### Given information

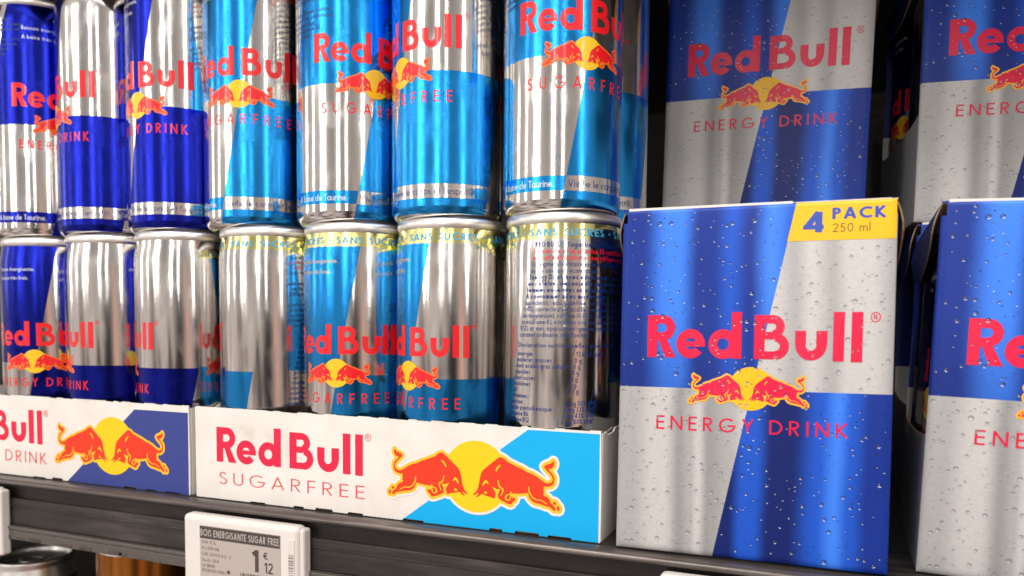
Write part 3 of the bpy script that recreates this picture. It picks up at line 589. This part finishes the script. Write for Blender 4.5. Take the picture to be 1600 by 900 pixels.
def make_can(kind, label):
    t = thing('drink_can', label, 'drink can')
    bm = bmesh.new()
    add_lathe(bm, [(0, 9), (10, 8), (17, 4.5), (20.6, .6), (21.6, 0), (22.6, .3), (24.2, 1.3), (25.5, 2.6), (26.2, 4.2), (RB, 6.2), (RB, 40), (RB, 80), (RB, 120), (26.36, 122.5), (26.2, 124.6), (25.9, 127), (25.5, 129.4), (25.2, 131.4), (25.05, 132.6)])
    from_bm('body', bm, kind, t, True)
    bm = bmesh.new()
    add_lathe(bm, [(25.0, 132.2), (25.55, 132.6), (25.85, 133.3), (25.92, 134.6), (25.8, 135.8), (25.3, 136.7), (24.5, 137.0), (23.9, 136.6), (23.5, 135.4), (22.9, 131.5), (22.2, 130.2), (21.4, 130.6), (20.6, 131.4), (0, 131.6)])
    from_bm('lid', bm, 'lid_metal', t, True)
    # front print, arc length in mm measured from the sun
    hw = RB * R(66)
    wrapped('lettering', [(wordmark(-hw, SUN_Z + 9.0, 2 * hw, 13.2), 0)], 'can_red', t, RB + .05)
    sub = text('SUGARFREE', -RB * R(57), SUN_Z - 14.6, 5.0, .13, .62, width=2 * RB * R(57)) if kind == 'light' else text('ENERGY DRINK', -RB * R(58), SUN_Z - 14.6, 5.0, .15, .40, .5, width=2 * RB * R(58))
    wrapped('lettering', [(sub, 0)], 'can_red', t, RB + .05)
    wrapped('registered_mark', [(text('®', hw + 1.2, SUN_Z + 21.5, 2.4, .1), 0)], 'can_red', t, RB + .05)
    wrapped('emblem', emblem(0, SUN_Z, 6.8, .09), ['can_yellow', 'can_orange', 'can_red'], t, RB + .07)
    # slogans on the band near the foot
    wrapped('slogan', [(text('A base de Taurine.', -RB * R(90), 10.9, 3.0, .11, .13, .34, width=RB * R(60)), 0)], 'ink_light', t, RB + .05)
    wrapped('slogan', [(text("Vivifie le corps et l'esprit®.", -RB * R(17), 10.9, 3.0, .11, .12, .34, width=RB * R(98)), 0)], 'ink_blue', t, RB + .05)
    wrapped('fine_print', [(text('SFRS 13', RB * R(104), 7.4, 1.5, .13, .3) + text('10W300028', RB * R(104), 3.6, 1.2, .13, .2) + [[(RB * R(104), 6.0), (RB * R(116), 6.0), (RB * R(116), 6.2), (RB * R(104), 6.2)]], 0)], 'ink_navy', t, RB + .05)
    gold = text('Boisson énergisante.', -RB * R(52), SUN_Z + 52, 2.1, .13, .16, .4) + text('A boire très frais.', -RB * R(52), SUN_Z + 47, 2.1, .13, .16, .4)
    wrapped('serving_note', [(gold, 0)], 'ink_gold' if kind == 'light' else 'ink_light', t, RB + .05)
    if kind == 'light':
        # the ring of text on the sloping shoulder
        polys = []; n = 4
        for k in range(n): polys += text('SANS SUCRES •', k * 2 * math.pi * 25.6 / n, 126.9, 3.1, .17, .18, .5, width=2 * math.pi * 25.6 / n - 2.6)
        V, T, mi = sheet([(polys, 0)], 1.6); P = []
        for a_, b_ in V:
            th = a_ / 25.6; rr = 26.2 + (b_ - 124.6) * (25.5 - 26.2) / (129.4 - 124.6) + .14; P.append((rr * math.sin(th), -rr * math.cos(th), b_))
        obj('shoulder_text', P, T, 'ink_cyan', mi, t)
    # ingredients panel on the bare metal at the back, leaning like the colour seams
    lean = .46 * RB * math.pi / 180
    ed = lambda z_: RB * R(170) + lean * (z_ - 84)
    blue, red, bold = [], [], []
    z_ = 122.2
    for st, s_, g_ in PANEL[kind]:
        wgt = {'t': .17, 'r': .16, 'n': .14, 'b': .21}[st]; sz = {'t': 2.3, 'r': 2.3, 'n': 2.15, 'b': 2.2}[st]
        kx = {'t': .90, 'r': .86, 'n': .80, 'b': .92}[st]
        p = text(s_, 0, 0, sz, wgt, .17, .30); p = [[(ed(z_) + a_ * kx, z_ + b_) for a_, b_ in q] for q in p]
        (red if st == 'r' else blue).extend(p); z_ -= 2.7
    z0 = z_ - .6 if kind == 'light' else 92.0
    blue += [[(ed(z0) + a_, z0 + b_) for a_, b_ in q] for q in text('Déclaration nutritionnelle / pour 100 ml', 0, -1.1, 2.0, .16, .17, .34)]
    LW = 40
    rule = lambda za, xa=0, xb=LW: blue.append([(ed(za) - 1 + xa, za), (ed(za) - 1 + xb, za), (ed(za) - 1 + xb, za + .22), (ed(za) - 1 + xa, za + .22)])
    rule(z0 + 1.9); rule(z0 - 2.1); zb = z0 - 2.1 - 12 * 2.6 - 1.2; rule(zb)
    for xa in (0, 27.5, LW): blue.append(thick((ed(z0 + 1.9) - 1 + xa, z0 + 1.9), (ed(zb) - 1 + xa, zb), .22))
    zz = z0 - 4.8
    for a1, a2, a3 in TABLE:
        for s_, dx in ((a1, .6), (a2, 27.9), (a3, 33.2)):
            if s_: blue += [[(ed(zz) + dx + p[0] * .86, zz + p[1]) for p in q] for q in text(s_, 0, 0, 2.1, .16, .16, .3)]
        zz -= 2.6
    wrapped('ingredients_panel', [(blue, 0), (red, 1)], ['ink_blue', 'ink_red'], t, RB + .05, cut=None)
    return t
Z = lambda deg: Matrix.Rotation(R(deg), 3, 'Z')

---

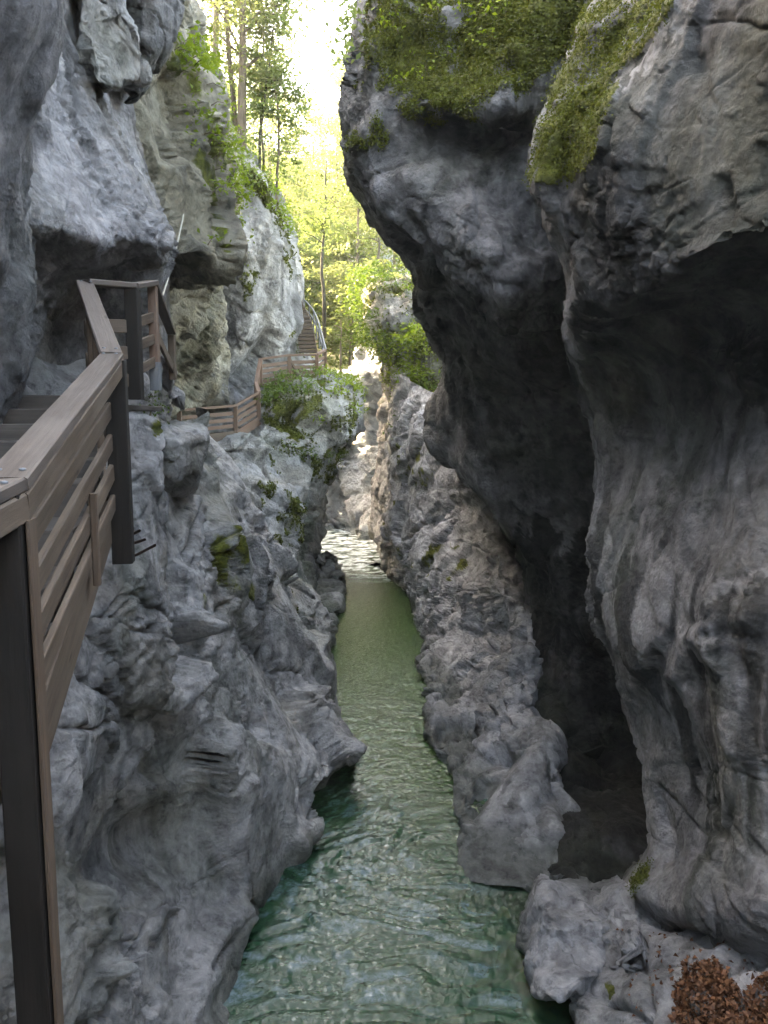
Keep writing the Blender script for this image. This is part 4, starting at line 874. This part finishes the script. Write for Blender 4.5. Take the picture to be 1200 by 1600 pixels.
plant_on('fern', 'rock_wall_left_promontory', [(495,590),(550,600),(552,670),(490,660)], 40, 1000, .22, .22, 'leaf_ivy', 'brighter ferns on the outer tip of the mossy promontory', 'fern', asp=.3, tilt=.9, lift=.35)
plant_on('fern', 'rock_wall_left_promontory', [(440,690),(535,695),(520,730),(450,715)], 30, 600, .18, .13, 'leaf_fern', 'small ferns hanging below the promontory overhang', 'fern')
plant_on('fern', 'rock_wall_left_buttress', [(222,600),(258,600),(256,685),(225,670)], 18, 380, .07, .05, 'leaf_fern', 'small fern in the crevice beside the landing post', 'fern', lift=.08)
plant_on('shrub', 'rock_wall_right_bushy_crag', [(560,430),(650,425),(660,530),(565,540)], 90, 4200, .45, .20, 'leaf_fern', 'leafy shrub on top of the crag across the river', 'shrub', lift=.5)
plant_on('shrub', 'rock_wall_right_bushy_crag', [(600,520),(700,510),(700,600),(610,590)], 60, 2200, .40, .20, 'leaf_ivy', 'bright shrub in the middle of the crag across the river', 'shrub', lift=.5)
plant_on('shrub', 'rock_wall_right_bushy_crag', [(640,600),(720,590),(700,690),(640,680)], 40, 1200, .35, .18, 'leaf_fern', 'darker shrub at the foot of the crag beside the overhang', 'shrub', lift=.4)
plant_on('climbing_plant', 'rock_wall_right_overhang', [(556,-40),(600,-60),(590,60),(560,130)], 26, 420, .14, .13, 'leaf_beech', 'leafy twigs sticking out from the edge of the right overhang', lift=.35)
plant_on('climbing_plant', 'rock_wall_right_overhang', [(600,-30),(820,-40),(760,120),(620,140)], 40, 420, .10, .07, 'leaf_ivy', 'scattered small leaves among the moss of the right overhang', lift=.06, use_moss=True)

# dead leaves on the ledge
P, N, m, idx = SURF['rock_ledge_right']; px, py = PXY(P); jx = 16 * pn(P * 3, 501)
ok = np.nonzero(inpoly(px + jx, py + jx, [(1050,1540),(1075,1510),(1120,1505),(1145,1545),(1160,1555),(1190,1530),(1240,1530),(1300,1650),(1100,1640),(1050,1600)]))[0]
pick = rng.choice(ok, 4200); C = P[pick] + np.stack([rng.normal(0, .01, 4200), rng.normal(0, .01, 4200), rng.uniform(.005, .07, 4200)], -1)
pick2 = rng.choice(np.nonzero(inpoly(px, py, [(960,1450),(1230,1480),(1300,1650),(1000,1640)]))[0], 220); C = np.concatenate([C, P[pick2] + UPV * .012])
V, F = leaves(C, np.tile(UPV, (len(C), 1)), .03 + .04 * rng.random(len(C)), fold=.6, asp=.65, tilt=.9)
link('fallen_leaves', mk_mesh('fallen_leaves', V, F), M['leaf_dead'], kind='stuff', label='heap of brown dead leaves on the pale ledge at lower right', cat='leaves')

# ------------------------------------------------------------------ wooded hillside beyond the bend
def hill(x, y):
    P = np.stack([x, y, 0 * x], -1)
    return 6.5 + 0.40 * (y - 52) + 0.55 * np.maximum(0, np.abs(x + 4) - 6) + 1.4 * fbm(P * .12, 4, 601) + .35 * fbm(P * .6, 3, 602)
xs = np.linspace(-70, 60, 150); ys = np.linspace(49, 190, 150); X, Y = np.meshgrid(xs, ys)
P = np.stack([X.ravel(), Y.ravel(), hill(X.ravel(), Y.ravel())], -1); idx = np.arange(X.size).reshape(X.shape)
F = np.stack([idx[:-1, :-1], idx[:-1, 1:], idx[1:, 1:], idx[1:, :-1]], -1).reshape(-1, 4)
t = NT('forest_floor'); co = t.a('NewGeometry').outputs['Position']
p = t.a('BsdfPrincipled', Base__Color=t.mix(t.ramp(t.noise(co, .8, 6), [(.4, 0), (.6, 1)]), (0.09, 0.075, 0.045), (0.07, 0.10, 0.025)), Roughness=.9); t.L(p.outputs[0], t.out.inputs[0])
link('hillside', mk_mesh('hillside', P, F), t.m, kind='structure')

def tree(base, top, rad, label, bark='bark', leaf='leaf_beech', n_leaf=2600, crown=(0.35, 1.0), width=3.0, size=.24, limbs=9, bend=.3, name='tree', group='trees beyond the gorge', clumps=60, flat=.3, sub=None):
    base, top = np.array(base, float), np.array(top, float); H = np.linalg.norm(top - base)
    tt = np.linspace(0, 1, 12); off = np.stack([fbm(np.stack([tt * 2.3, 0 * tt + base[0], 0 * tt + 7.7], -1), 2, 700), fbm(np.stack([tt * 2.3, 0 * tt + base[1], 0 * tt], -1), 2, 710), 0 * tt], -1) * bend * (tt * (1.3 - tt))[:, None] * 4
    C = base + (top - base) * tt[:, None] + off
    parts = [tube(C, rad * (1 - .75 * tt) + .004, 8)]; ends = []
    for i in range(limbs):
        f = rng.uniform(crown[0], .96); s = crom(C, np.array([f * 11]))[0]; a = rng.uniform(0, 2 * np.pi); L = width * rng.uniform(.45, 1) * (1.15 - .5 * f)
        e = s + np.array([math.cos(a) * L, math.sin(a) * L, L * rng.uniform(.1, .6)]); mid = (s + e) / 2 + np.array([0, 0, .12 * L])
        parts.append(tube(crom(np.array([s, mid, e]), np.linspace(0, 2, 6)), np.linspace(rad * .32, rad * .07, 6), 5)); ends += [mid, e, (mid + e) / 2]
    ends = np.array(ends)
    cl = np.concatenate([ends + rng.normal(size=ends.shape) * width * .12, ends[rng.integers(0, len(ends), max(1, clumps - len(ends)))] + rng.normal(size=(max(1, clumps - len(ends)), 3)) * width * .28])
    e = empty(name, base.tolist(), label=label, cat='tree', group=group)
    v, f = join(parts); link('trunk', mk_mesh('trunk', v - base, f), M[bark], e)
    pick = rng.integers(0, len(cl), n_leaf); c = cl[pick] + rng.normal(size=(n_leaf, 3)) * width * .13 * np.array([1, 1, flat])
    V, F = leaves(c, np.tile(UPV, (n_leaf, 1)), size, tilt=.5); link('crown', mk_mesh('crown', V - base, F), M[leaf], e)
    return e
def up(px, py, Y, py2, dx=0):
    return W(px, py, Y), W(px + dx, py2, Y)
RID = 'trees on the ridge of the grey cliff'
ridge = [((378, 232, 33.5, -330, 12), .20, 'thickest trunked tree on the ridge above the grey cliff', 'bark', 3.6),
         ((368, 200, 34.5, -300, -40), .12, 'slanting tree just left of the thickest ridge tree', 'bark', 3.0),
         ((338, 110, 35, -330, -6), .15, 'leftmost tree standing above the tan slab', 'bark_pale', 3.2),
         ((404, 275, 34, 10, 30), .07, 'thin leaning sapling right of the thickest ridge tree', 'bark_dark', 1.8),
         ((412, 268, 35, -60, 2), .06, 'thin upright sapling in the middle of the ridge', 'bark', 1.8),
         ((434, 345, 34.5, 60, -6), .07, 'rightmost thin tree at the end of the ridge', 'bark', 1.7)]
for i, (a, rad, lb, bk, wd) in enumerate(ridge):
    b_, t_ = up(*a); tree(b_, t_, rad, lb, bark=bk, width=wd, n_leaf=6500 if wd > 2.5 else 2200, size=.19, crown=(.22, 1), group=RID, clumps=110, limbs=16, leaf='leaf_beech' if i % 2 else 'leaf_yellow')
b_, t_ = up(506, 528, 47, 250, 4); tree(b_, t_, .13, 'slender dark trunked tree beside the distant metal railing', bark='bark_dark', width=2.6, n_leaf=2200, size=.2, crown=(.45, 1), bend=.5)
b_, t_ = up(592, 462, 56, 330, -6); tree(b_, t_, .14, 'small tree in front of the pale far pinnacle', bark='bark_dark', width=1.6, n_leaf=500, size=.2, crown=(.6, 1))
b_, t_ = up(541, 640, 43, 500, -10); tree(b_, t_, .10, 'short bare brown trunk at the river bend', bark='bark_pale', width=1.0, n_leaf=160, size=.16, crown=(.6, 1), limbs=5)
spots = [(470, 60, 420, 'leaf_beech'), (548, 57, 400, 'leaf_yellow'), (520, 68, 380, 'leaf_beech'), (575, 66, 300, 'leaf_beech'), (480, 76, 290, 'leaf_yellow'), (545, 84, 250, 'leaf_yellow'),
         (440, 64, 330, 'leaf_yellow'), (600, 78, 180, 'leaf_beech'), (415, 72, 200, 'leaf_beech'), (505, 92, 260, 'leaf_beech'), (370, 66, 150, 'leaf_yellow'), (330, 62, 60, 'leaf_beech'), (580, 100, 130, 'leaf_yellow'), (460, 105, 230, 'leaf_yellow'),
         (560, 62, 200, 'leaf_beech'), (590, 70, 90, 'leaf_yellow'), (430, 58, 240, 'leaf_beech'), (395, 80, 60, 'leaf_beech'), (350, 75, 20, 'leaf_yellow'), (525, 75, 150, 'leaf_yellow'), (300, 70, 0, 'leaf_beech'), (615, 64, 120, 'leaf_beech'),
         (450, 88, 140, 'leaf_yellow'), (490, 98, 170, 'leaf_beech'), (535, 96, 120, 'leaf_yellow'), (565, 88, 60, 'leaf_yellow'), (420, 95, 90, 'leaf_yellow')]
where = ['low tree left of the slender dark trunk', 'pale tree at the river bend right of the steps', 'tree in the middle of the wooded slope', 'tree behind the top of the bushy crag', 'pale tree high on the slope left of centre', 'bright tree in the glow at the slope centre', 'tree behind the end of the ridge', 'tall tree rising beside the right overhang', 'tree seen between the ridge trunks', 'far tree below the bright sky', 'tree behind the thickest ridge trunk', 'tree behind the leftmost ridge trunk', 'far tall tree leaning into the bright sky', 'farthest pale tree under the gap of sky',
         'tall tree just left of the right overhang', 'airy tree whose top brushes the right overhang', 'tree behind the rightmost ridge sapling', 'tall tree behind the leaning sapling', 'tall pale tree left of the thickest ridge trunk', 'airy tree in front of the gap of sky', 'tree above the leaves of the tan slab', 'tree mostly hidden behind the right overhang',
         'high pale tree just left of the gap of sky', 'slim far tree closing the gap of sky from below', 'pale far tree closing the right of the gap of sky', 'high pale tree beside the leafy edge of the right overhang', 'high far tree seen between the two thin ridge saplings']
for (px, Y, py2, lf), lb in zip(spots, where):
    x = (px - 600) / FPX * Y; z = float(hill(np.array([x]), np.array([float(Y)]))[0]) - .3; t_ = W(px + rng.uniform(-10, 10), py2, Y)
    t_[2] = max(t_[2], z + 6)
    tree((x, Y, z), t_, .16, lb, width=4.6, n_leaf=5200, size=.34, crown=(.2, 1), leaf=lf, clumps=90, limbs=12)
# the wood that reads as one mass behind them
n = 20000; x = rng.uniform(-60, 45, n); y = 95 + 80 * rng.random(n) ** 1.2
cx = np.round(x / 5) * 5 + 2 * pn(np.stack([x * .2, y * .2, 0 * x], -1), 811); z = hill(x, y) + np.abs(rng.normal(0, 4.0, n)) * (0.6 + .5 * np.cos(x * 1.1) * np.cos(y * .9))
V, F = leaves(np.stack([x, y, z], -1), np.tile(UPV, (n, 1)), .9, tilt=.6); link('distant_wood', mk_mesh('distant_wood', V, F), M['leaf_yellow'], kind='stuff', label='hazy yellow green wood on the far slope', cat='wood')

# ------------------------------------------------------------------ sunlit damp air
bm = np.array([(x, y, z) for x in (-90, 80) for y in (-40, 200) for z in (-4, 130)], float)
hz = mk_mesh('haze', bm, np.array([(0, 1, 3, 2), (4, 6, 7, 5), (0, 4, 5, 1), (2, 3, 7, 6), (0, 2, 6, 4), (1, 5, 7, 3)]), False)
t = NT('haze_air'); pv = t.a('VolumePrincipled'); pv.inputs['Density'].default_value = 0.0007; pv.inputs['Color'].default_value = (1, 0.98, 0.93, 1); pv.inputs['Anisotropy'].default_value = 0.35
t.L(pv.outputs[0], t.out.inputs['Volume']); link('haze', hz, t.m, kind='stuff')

### Your task
Print the lines from the line with "Keep writing the" to the line with "overhang', lift=.06, use_moss=True)" exactly, and print nothing else. Both of those lines are included.

### Complete response
Keep writing the Blender script for this image. This is part 4, starting at line 874. This part finishes the script. Write for Blender 4.5. Take the picture to be 1200 by 1600 pixels.
plant_on('fern', 'rock_wall_left_promontory', [(495,590),(550,600),(552,670),(490,660)], 40, 1000, .22, .22, 'leaf_ivy', 'brighter ferns on the outer tip of the mossy promontory', 'fern', asp=.3, tilt=.9, lift=.35)
plant_on('fern', 'rock_wall_left_promontory', [(440,690),(535,695),(520,730),(450,715)], 30, 600, .18, .13, 'leaf_fern', 'small ferns hanging below the promontory overhang', 'fern')
plant_on('fern', 'rock_wall_left_buttress', [(222,600),(258,600),(256,685),(225,670)], 18, 380, .07, .05, 'leaf_fern', 'small fern in the crevice beside the landing post', 'fern', lift=.08)
plant_on('shrub', 'rock_wall_right_bushy_crag', [(560,430),(650,425),(660,530),(565,540)], 90, 4200, .45, .20, 'leaf_fern', 'leafy shrub on top of the crag across the river', 'shrub', lift=.5)
plant_on('shrub', 'rock_wall_right_bushy_crag', [(600,520),(700,510),(700,600),(610,590)], 60, 2200, .40, .20, 'leaf_ivy', 'bright shrub in the middle of the crag across the river', 'shrub', lift=.5)
plant_on('shrub', 'rock_wall_right_bushy_crag', [(640,600),(720,590),(700,690),(640,680)], 40, 1200, .35, .18, 'leaf_fern', 'darker shrub at the foot of the crag beside the overhang', 'shrub', lift=.4)
plant_on('climbing_plant', 'rock_wall_right_overhang', [(556,-40),(600,-60),(590,60),(560,130)], 26, 420, .14, .13, 'leaf_beech', 'leafy twigs sticking out from the edge of the right overhang', lift=.35)
plant_on('climbing_plant', 'rock_wall_right_overhang', [(600,-30),(820,-40),(760,120),(620,140)], 40, 420, .10, .07, 'leaf_ivy', 'scattered small leaves among the moss of the right overhang', lift=.06, use_moss=True)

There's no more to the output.